Rose more full-grown, his play sprouting up

Fourth in '98 Open as teen, he hit a slump but has regained touch

Notebook

British Open

July 18, 2002|By Don Markus | Don Markus,SUN STAFF

GULLANE, Scotland - Four years ago, Justin Rose found his way into contention in the British Open at Royal Birkdale. An amateur a few days shy of his 18th birthday, Rose wound up fourth. Mark O'Meara won the tournament, but Rose won the hearts of the English fans in his adopted country.

That week seems like a lifetime ago considering what Rose has gone through since. He turned pro the day after the Open ended but fell into oblivion amid a blur of 21 straight missed cuts. He failed to get through qualifying school for the European PGA Tour later that year.

"Deep down, I had the belief I was eventually going to get there," Rose recalled this week at Muirfield, where play begins today in the 131st Open.

"On the surface, I didn't know how long it was going to take me.

"When you're putting in a lot of hard work and not seeing the results, it gets very frustrating. I think deep down I never doubted the fact that I was going to eventually get where I wanted to be."

Now a few days shy of his 21st birthday, Rose has arrived. Though still a bit erratic in his performances, Rose has won four times this year, with two victories in his native South Africa, one in Japan and the most prestigious coming in last month's British Masters.

Asked what turned things around, Rose said: "I think just hard work eventually paying off, really. There was no defining moment where suddenly everything clicked. It was sort of a gradual process ... gradually improving, working on my technique, just a gaining of confidence."

Today could be another defining moment for Rose, who will play in the same threesome as Tiger Woods and Shigeki Maruyama of Japan.

"I supposed it hasn't sunk in like that; it's the world's No. 1 and I'm on the world stage with him," said Rose, who has climbed to 41st in the world rankings. "I'm sure I will be nervous. It's a major championship, first round. There's going to be a lot of attention. There's going to be a huge atmosphere, but hopefully that atmosphere can spur you on to play great golf.

"But you have to relish it, I think. It's something I want to do. I want to compete against Tiger, you know, sooner rather than later. I've got to play with him for the first time at some stage, so to do it in the Open Championship in front of British fans would be no better place."

Els tries to shake slump

Ernie Els is considered among the top five contenders here this week, but it's based more on his recent performance in the Open than his recent play.

The two-time U.S. Open champion finished in a distant second-place tie behind Woods two years ago at St. Andrews and tied for third last year at Royal Lytham. But after winning twice on the European Tour earlier this year, Els hasn't played well of late.

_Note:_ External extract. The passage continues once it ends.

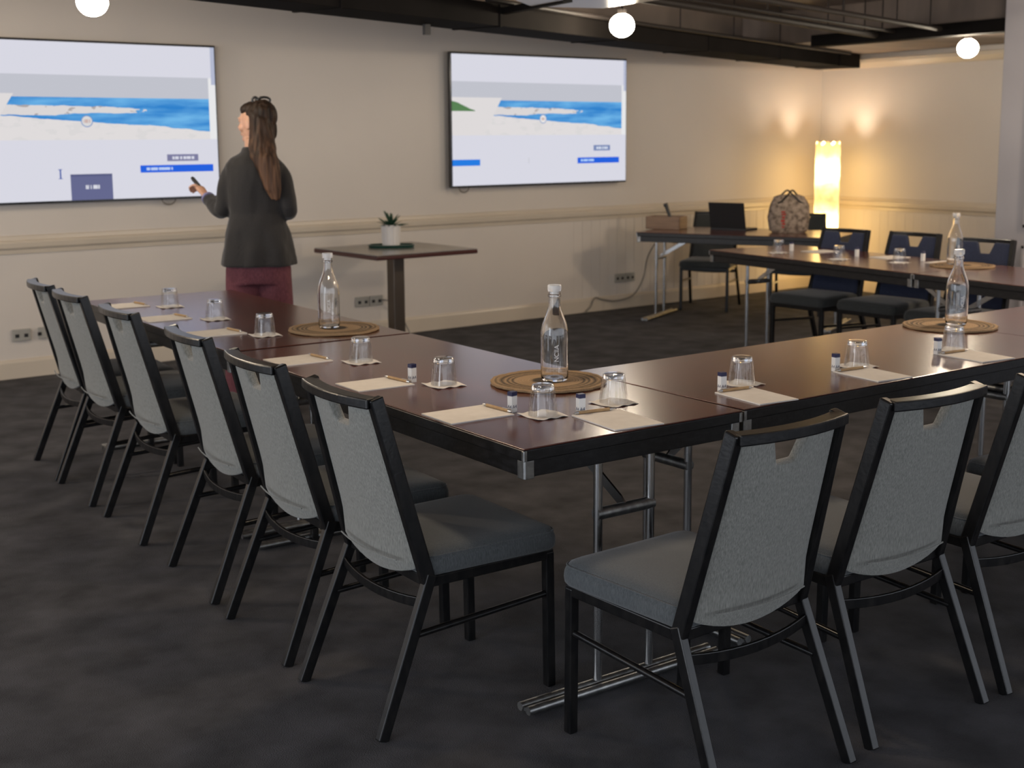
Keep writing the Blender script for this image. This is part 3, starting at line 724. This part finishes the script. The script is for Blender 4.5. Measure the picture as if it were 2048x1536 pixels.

"I have to play a lot better," said Els, 32, who finished tied for 24th at last month's U.S. Open after finishing tied for fifth at the Masters. "But the shots aren't coming out the way I'm visualizing them at the moment, so it's a little difficult. If I get my game together, I've got to keep it there ."

No policy change on women

Peter Dawson, the secretary of the Royal and Ancient Golf Association, responded to recent comments by a couple of British sports ministers who have criticized Muirfield for its exclusionary policy regarding female members.

"I think the ministers' comments were pretty unfortunate," Dawson said yesterday. "We announced this was going to be the venue for the Open championship four or five years ago. It's strange that we have had no remarks from the ministers in all that time about the choice of venue, but during the week of the championship suddenly we do."

Dawson said that the comments by the sports ministers, who are member of Prime Minister Tony Blair's cabinet, will not force the all-male club to make any changes in its membership policies.

"We believe there is plenty of room in the game for all types of clubs, be they all-male, be they all-female, or be they all-mixed," Dawson said. "But we do feel that in mixed clubs equal rights should apply. ... We have no apology about this and we're very honored to be here."